By part of the music
Having a feel for the music...

Let the music become you: All of the above means absolutely nothing if you cannot feel the music. 

Let it flow through you so you can use your espressivo. 

Professional musicians have this down to a fine art - which is of course why they are professional. 

As an educator, I cannot go farther with a student no matter how good they are technically unless they can overcome their embarrassment of physical expressions that may occur while allowing the music into their soul. 

Giving yourself permission to express your music is paramount and needs practice as well.
As a percussionist, these are my personal techniques and I hope that they can be helpful for other musicians as much as theirs are helpful to me.  

Lots of love from sunny, magical Central Florida!

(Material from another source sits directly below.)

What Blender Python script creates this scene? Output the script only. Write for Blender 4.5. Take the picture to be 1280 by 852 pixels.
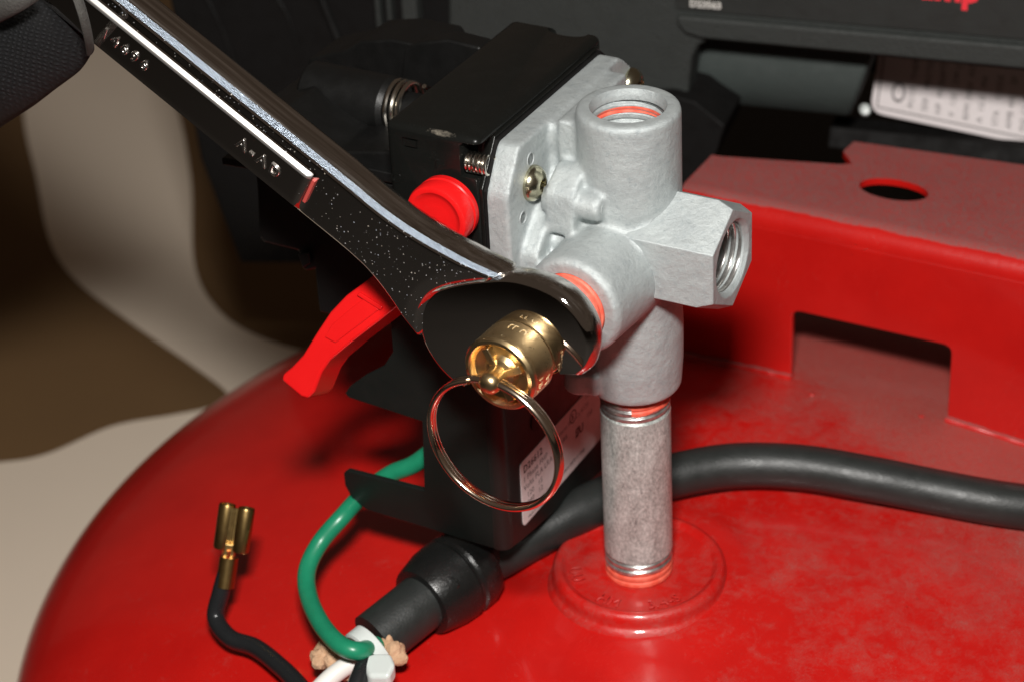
import bpy, bmesh, math, random
from math import sin, cos, pi, radians, sqrt
from mathutils import Vector, Matrix
from mathutils.bvhtree import BVHTree
random.seed(7)
for o in list(bpy.data.objects): bpy.data.objects.remove(o)
SC = bpy.context.scene
COL = SC.collection
# ------------------------------------------------------------------ camera, light, exposure (1 unit = 1 cm)
SC.unit_settings.system = 'METRIC'; SC.unit_settings.scale_length = 0.01
CAMLOC = Vector((-2.30407937, -36.57189477, 28.32067443))
FPX = 2842.2                                   # focal length in photograph pixels
PITCH, ROLL = radians(31.777), radians(3.252)
FW = Vector((0, cos(PITCH), -sin(PITCH))); _r = Vector((1, 0, 0)); _u = _r.cross(FW)
RT = _r * cos(ROLL) - _u * sin(ROLL); UP = _r * sin(ROLL) + _u * cos(ROLL)
cam = bpy.data.cameras.new('camera'); camo = bpy.data.objects.new('camera', cam); COL.objects.link(camo)
camo.matrix_world = Matrix(((RT.x, UP.x, -FW.x, CAMLOC.x), (RT.y, UP.y, -FW.y, CAMLOC.y), (RT.z, UP.z, -FW.z, CAMLOC.z), (0, 0, 0, 1)))
cam.sensor_width = 36; cam.lens = 36 * FPX / 1280; cam.clip_start = 0.5; cam.clip_end = 2000
cam.dof.use_dof = True; cam.dof.focus_distance = 40.8; cam.dof.aperture_fstop = 0.215
SC.camera = camo
W = bpy.data.worlds.new('World'); SC.world = W; W.use_nodes = True
W.node_tree.nodes['Background'].inputs[0].default_value = (1.0, 0.74, 0.56, 1)
W.node_tree.nodes['Background'].inputs[1].default_value = 0.058
def area(name, loc, target, sx, sy, power, col):
    l = bpy.data.lights.new(name, 'AREA'); l.shape = 'RECTANGLE'; l.size = sx; l.size_y = sy; l.energy = power; l.color = col
    o = bpy.data.objects.new(name, l); COL.objects.link(o); o.location = loc
    o.rotation_euler = (Vector(target) - Vector(loc)).to_track_quat('-Z', 'Y').to_euler(); return o
area('camera_flash', CAMLOC - RT * 0.8 + UP * 9.5, (-1, 1, 5), 5.5, 3.6, 33000, (1.0, 0.97, 0.93))
SC.view_settings.view_transform = 'Standard'; SC.view_settings.look = 'None'
SC.view_settings.exposure = 0.0; SC.view_settings.gamma = 1.0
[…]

Gavin: When I first asked Karen her thoughts on this subject, I was expecting a lengthy discussion on differing methods.  However, we found ourselves in agreement on all points!  

I think it all boils down to having a plan before you start practicing and adapting that to the time you have available to you.  

For example if you only have 30 minutes to practice, a plan could go something like this:

Practice session:

2 minutes: Warm Up (Scales, arpeggios, PAS rudiments etc.)

3 minutes: Play through something you can already play

15 minutes: Start to play through the new piece you are learning, slowly at first and broken down into smaller sections - sometimes even only a few notes at a time.  
Then piece it back together and gradually increase the tempo.

5 minutes: Give the piece a full run as many times as you can (or the sections you have been working on) - do not stop no matter what happens.  
Take note of all the tricky passages and parts that need more work next time.  

Don’t forget to try to play musically here, not mechanically!

5 minutes: Finish with a run of something you know you can play to always finish on a positive note.

So there you have it, it doesn’t matter if you are in the UK or over in America, practicing in the correct way is much more important than simply playing for hours on end!